Oblò cubano
I cubani sperano che Raúl Castro conceda libertà di viaggiare
23 Dicembre 2011
 

Sono molto alte le aspettative tra i cittadini cubani sulle possibili aperture in tema di libertà di movimento annunciate dal governo di Raúl Castro. La cautela accompagna l’euforia, perché dopo mezzo secolo di restrizioni sembra impossibile che venga concessa piena libertà di uscire dal paese.

«Sarebbe un bel regalo di Natale poter viaggiare senza limiti», dice Luis Peña, un ingegnere di 37 anni che da trent’anni vive lontano dalla madre, rifugiata a Miami. «Sono rimasto senza amici perché sono fuggiti tutti, ma io non ho mai pensato di emigrare, anche se mi piacerebbe lavorare un po’ di tempo all’estero per migliorare la mia situazione economica, soprattutto adesso che è nato il mio primo figlio», conclude.

Secondo la normativa vigente, i cubani possono recarsi all’estero solo dopo aver ricevuto una carta d’invito da un cittadino straniero, ma prima devono chiedere un permesso d’uscita ufficiale e affrontare un procedimento burocratico lungo e dispendioso, che può costare fino a 500 dollari tra tasse e documenti, senza contare il biglietto aereo. Inoltre occorrono i visti d’ingresso rilasciati dal paese che li dovrà ospitare, ma senza il permesso del governo cubano sono documenti inutili.

Il 1° agosto 2011 Raúl Castro, ha annunciato che avrebbe modificato la politica migratoria per porre fine ad alcune restrizioni che perdurano “senza motivo” e che sono in vigore dal 1961. Per questo le aspettative cominciano a crescere.

Adonis González, un cuoco di 38 anni, è uno dei 200 cubani che questo venerdì 23 dicembre attende il suo turno davanti al consolato spagnolo dell’Avana per ottenere la cittadinanza spagnola in virtù della legge della Memoria Storica, che semplificherebbe parecchio le pratiche per viaggiare all’estero.

«Tutti aspettano la nuova legge migratoria, ma è un argomento complesso che ha diviso le famiglie cubane e messo contro Cuba e Stati Uniti per cinquant’anni. Non si può sapere come verrà approvata e neppure se diventerà legge dello Stato.

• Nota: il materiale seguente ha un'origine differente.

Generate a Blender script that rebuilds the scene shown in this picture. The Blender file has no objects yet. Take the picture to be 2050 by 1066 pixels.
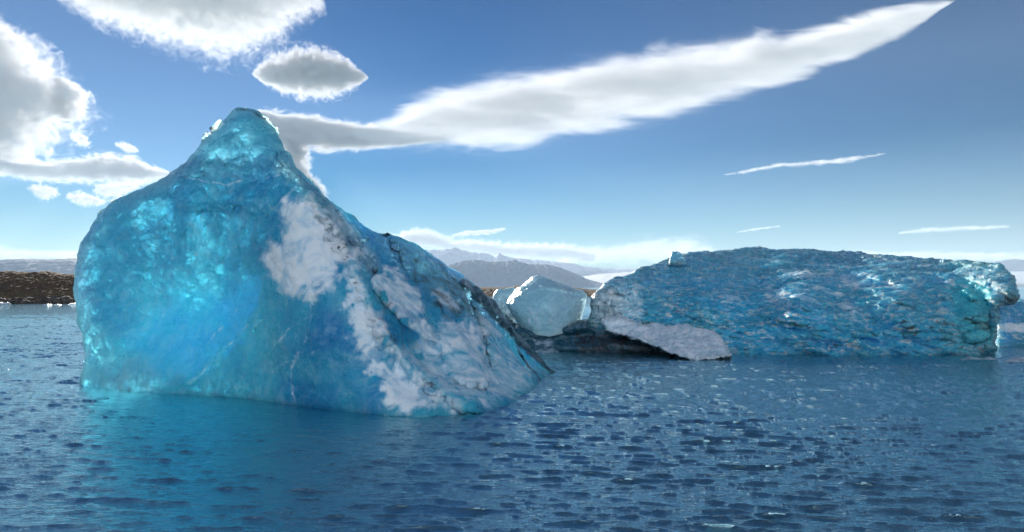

In ogni caso se verrà approvata oggi, non credo che potremo partire domani», dice González.

Alcuni cubanologi dicono che Raúl Castro vuole eliminare i permessi di uscita (per i cubani residenti sull’isola) e di entrata (per gli emigrati), ma anche la condizione di “emigrato definitivo”, al quale secondo la normativa vigente sono confiscati i beni ed è negato il rientro definitivo nel suo paese.

«Se, come dicono, tutto questo sarà eliminato, mia madre potrà venire a Cuba con maggior frequenza», ha detto Peña, che dal 1980 - anno della Crisi del Mariel, massiccio esodo migratorio che vide fuggire circa 140.000 cubani - ha potuto vederla soltanto una volta.

La riforma migratoria è un motivo di discussione per strada, ma la stampa cubana non scrive niente e i soli ad affrontare l’argomento sono i blog non governativi e alcuni blog rivoluzionari.

Il ben informato blogger rivoluzionario Yohandry afferma che «il cambiamento è imminente», anche se non è sicuro che il tema sia stato affrontato nelle recenti riunioni delle commissioni parlamentari. La nota blogger indipendente Yoani Sánchez, che ha tentato di recarsi all’estero ben 18 volte senza essere mai autorizzata, dice che la sua valigia è pronta e che non riesce a dormire per l’agitazione con cui attende il cambiamento.

L’eliminazione del permesso di uscita è una richiesta che proviene da tutta la popolazione cubana, è sostenuta dalla Chiesa cattolica e da intellettuali e artisti come i cantautori Silvio Rodríguez e Pablo Milanés.

«Voglio un socialismo sempre più democratico e partecipativo. Attendo una riforma migratoria che costituisca un primo tentativo per migliorare la situazione», afferma Silvio Rodríguez nel corso di un’intervista al settimanale Trabajadores.

La riforma migratoria rientra nella politica di Raúl Castro volta a eliminare proibizioni “eccessive”, come quelle che hanno impedito ai cubani per oltre mezzo secolo di vendere case e automobili, di frequentare gli alberghi e di poter acquistare liberamente computer ed elettrodomestici.

Va da sé, come dice González, che «con un salario medio di 20 dollari al mese, la maggior parte dei cubani non potrà uscire neppure per fare una passeggiata al parco». Eunice Placeres, che di mestiere fa il ballerino di strada, concorda con il tassista: «La misura sarà molto positiva, ma per viaggiare bisogna avere denaro».